BEGIN Dataset content

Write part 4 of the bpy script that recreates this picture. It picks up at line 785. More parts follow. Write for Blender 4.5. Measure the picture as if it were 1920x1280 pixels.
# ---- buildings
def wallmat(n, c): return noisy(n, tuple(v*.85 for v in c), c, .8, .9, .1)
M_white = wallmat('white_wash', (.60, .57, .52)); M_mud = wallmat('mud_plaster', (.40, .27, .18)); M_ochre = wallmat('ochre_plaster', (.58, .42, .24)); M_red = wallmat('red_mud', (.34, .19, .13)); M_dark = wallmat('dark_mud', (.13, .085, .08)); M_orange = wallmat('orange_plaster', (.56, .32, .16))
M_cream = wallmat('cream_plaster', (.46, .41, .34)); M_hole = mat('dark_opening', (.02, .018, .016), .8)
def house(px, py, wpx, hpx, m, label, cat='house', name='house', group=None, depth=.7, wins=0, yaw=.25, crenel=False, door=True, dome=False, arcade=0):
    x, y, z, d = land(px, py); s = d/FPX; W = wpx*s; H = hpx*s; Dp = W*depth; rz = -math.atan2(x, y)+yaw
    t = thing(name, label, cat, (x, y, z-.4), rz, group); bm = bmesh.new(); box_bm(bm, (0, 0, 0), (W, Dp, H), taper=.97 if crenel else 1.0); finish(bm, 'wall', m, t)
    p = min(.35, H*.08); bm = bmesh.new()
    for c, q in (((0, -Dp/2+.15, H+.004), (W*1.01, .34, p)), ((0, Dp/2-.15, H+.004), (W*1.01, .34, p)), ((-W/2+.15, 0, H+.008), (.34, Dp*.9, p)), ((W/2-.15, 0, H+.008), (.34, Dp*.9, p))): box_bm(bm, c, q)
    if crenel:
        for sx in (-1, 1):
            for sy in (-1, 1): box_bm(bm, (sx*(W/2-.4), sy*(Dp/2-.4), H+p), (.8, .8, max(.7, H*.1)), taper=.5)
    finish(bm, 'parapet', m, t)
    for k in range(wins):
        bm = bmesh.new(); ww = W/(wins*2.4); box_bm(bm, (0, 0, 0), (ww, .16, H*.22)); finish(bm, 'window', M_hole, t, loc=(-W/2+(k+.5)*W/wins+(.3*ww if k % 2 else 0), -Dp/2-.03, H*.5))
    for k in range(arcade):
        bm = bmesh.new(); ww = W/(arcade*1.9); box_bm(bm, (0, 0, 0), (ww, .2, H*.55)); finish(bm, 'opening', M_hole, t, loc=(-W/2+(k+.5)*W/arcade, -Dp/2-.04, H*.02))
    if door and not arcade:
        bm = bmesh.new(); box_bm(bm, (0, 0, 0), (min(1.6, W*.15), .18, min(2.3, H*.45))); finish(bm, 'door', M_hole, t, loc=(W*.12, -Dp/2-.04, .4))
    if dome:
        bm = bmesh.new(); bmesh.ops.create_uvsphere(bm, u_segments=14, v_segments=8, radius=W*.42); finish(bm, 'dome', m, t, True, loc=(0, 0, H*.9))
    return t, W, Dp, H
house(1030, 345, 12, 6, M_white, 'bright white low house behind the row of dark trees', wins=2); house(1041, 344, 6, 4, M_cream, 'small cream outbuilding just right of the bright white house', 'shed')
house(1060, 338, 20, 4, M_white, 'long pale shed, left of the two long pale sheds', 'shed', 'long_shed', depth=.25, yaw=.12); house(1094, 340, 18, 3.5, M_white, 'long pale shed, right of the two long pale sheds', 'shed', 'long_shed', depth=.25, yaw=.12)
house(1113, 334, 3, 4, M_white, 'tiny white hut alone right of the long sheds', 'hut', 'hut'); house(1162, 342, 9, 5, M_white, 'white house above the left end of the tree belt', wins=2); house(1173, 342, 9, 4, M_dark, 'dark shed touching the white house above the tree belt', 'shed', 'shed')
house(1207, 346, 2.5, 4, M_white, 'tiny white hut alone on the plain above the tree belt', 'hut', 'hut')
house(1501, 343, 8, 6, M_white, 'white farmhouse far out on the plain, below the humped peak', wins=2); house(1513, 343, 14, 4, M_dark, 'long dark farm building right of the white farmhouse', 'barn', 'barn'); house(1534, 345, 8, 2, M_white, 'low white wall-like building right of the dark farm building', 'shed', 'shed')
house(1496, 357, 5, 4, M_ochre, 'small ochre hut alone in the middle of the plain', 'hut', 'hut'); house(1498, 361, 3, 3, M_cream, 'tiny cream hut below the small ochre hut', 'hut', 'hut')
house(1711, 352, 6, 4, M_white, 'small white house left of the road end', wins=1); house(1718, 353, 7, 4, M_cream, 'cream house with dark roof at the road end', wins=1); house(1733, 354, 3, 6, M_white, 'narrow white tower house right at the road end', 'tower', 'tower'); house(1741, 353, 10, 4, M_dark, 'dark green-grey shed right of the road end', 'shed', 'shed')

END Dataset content

_Problem description_
Quote each line above in full, word for word.

_Solution to the exercise_
Write part 4 of the bpy script that recreates this picture. It picks up at line 785. More parts follow. Write for Blender 4.5. Measure the picture as if it were 1920x1280 pixels.
# ---- buildings
def wallmat(n, c): return noisy(n, tuple(v*.85 for v in c), c, .8, .9, .1)
M_white = wallmat('white_wash', (.60, .57, .52)); M_mud = wallmat('mud_plaster', (.40, .27, .18)); M_ochre = wallmat('ochre_plaster', (.58, .42, .24)); M_red = wallmat('red_mud', (.34, .19, .13)); M_dark = wallmat('dark_mud', (.13, .085, .08)); M_orange = wallmat('orange_plaster', (.56, .32, .16))
M_cream = wallmat('cream_plaster', (.46, .41, .34)); M_hole = mat('dark_opening', (.02, .018, .016), .8)
def house(px, py, wpx, hpx, m, label, cat='house', name='house', group=None, depth=.7, wins=0, yaw=.25, crenel=False, door=True, dome=False, arcade=0):
    x, y, z, d = land(px, py); s = d/FPX; W = wpx*s; H = hpx*s; Dp = W*depth; rz = -math.atan2(x, y)+yaw
    t = thing(name, label, cat, (x, y, z-.4), rz, group); bm = bmesh.new(); box_bm(bm, (0, 0, 0), (W, Dp, H), taper=.97 if crenel else 1.0); finish(bm, 'wall', m, t)
    p = min(.35, H*.08); bm = bmesh.new()
    for c, q in (((0, -Dp/2+.15, H+.004), (W*1.01, .34, p)), ((0, Dp/2-.15, H+.004), (W*1.01, .34, p)), ((-W/2+.15, 0, H+.008), (.34, Dp*.9, p)), ((W/2-.15, 0, H+.008), (.34, Dp*.9, p))): box_bm(bm, c, q)
    if crenel:
        for sx in (-1, 1):
            for sy in (-1, 1): box_bm(bm, (sx*(W/2-.4), sy*(Dp/2-.4), H+p), (.8, .8, max(.7, H*.1)), taper=.5)
    finish(bm, 'parapet', m, t)
    for k in range(wins):
        bm = bmesh.new(); ww = W/(wins*2.4); box_bm(bm, (0, 0, 0), (ww, .16, H*.22)); finish(bm, 'window', M_hole, t, loc=(-W/2+(k+.5)*W/wins+(.3*ww if k % 2 else 0), -Dp/2-.03, H*.5))
    for k in range(arcade):
        bm = bmesh.new(); ww = W/(arcade*1.9); box_bm(bm, (0, 0, 0), (ww, .2, H*.55)); finish(bm, 'opening', M_hole, t, loc=(-W/2+(k+.5)*W/arcade, -Dp/2-.04, H*.02))
    if door and not arcade:
        bm = bmesh.new(); box_bm(bm, (0, 0, 0), (min(1.6, W*.15), .18, min(2.3, H*.45))); finish(bm, 'door', M_hole, t, loc=(W*.12, -Dp/2-.04, .4))
    if dome:
        bm = bmesh.new(); bmesh.ops.create_uvsphere(bm, u_segments=14, v_segments=8, radius=W*.42); finish(bm, 'dome', m, t, True, loc=(0, 0, H*.9))
    return t, W, Dp, H
house(1030, 345, 12, 6, M_white, 'bright white low house behind the row of dark trees', wins=2); house(1041, 344, 6, 4, M_cream, 'small cream outbuilding just right of the bright white house', 'shed')
house(1060, 338, 20, 4, M_white, 'long pale shed, left of the two long pale sheds', 'shed', 'long_shed', depth=.25, yaw=.12); house(1094, 340, 18, 3.5, M_white, 'long pale shed, right of the two long pale sheds', 'shed', 'long_shed', depth=.25, yaw=.12)
house(1113, 334, 3, 4, M_white, 'tiny white hut alone right of the long sheds', 'hut', 'hut'); house(1162, 342, 9, 5, M_white, 'white house above the left end of the tree belt', wins=2); house(1173, 342, 9, 4, M_dark, 'dark shed touching the white house above the tree belt', 'shed', 'shed')
house(1207, 346, 2.5, 4, M_white, 'tiny white hut alone on the plain above the tree belt', 'hut', 'hut')
house(1501, 343, 8, 6, M_white, 'white farmhouse far out on the plain, below the humped peak', wins=2); house(1513, 343, 14, 4, M_dark, 'long dark farm building right of the white farmhouse', 'barn', 'barn'); house(1534, 345, 8, 2, M_white, 'low white wall-like building right of the dark farm building', 'shed', 'shed')
house(1496, 357, 5, 4, M_ochre, 'small ochre hut alone in the middle of the plain', 'hut', 'hut'); house(1498, 361, 3, 3, M_cream, 'tiny cream hut below the small ochre hut', 'hut', 'hut')
house(1711, 352, 6, 4, M_white, 'small white house left of the road end', wins=1); house(1718, 353, 7, 4, M_cream, 'cream house with dark roof at the road end', wins=1); house(1733, 354, 3, 6, M_white, 'narrow white tower house right at the road end', 'tower', 'tower'); house(1741, 353, 10, 4, M_dark, 'dark green-grey shed right of the road end', 'shed', 'shed')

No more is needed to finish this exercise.